_What you are asked to do_
Copy out the listing exactly.

▼▼▼

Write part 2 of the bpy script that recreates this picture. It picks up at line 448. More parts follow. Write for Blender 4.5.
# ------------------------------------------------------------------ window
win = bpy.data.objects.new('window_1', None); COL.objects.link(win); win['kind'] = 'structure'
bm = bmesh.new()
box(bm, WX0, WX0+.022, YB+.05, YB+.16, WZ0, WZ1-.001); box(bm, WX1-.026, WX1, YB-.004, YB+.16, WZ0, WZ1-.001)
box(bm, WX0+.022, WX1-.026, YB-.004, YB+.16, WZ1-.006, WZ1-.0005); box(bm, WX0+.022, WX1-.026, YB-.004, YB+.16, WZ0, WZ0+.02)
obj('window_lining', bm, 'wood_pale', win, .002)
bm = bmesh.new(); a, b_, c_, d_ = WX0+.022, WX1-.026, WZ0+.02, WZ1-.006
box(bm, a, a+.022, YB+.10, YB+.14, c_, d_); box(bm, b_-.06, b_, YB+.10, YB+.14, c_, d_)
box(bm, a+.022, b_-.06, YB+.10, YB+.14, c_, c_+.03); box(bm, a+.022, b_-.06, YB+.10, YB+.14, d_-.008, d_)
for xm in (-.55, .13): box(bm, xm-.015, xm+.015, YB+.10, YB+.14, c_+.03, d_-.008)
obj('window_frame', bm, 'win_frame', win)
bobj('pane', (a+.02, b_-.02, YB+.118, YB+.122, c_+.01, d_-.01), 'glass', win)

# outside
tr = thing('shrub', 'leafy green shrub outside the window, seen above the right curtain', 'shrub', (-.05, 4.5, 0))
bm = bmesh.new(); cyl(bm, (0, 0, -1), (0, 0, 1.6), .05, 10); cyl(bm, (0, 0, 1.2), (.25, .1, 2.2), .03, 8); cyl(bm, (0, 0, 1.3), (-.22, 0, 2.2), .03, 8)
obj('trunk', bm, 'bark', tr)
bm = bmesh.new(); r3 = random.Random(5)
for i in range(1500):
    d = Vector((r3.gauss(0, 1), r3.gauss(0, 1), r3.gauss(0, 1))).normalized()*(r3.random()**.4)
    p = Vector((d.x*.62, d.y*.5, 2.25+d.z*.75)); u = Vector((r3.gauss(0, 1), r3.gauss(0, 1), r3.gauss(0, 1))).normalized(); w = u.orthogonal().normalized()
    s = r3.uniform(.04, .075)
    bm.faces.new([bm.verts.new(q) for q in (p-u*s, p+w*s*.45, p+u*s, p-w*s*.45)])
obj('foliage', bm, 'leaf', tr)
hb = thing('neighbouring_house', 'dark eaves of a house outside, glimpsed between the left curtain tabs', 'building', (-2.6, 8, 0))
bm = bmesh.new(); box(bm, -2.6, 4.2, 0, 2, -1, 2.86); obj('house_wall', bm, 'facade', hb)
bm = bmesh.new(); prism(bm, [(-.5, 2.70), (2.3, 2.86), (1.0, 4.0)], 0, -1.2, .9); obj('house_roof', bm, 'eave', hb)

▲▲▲

_Response to the exercise_
Write part 2 of the bpy script that recreates this picture. It picks up at line 448. More parts follow. Write for Blender 4.5.
# ------------------------------------------------------------------ window
win = bpy.data.objects.new('window_1', None); COL.objects.link(win); win['kind'] = 'structure'
bm = bmesh.new()
box(bm, WX0, WX0+.022, YB+.05, YB+.16, WZ0, WZ1-.001); box(bm, WX1-.026, WX1, YB-.004, YB+.16, WZ0, WZ1-.001)
box(bm, WX0+.022, WX1-.026, YB-.004, YB+.16, WZ1-.006, WZ1-.0005); box(bm, WX0+.022, WX1-.026, YB-.004, YB+.16, WZ0, WZ0+.02)
obj('window_lining', bm, 'wood_pale', win, .002)
bm = bmesh.new(); a, b_, c_, d_ = WX0+.022, WX1-.026, WZ0+.02, WZ1-.006
box(bm, a, a+.022, YB+.10, YB+.14, c_, d_); box(bm, b_-.06, b_, YB+.10, YB+.14, c_, d_)
box(bm, a+.022, b_-.06, YB+.10, YB+.14, c_, c_+.03); box(bm, a+.022, b_-.06, YB+.10, YB+.14, d_-.008, d_)
for xm in (-.55, .13): box(bm, xm-.015, xm+.015, YB+.10, YB+.14, c_+.03, d_-.008)
obj('window_frame', bm, 'win_frame', win)
bobj('pane', (a+.02, b_-.02, YB+.118, YB+.122, c_+.01, d_-.01), 'glass', win)

# outside
tr = thing('shrub', 'leafy green shrub outside the window, seen above the right curtain', 'shrub', (-.05, 4.5, 0))
bm = bmesh.new(); cyl(bm, (0, 0, -1), (0, 0, 1.6), .05, 10); cyl(bm, (0, 0, 1.2), (.25, .1, 2.2), .03, 8); cyl(bm, (0, 0, 1.3), (-.22, 0, 2.2), .03, 8)
obj('trunk', bm, 'bark', tr)
bm = bmesh.new(); r3 = random.Random(5)
for i in range(1500):
    d = Vector((r3.gauss(0, 1), r3.gauss(0, 1), r3.gauss(0, 1))).normalized()*(r3.random()**.4)
    p = Vector((d.x*.62, d.y*.5, 2.25+d.z*.75)); u = Vector((r3.gauss(0, 1), r3.gauss(0, 1), r3.gauss(0, 1))).normalized(); w = u.orthogonal().normalized()
    s = r3.uniform(.04, .075)
    bm.faces.new([bm.verts.new(q) for q in (p-u*s, p+w*s*.45, p+u*s, p-w*s*.45)])
obj('foliage', bm, 'leaf', tr)
hb = thing('neighbouring_house', 'dark eaves of a house outside, glimpsed between the left curtain tabs', 'building', (-2.6, 8, 0))
bm = bmesh.new(); box(bm, -2.6, 4.2, 0, 2, -1, 2.86); obj('house_wall', bm, 'facade', hb)
bm = bmesh.new(); prism(bm, [(-.5, 2.70), (2.3, 2.86), (1.0, 4.0)], 0, -1.2, .9); obj('house_roof', bm, 'eave', hb)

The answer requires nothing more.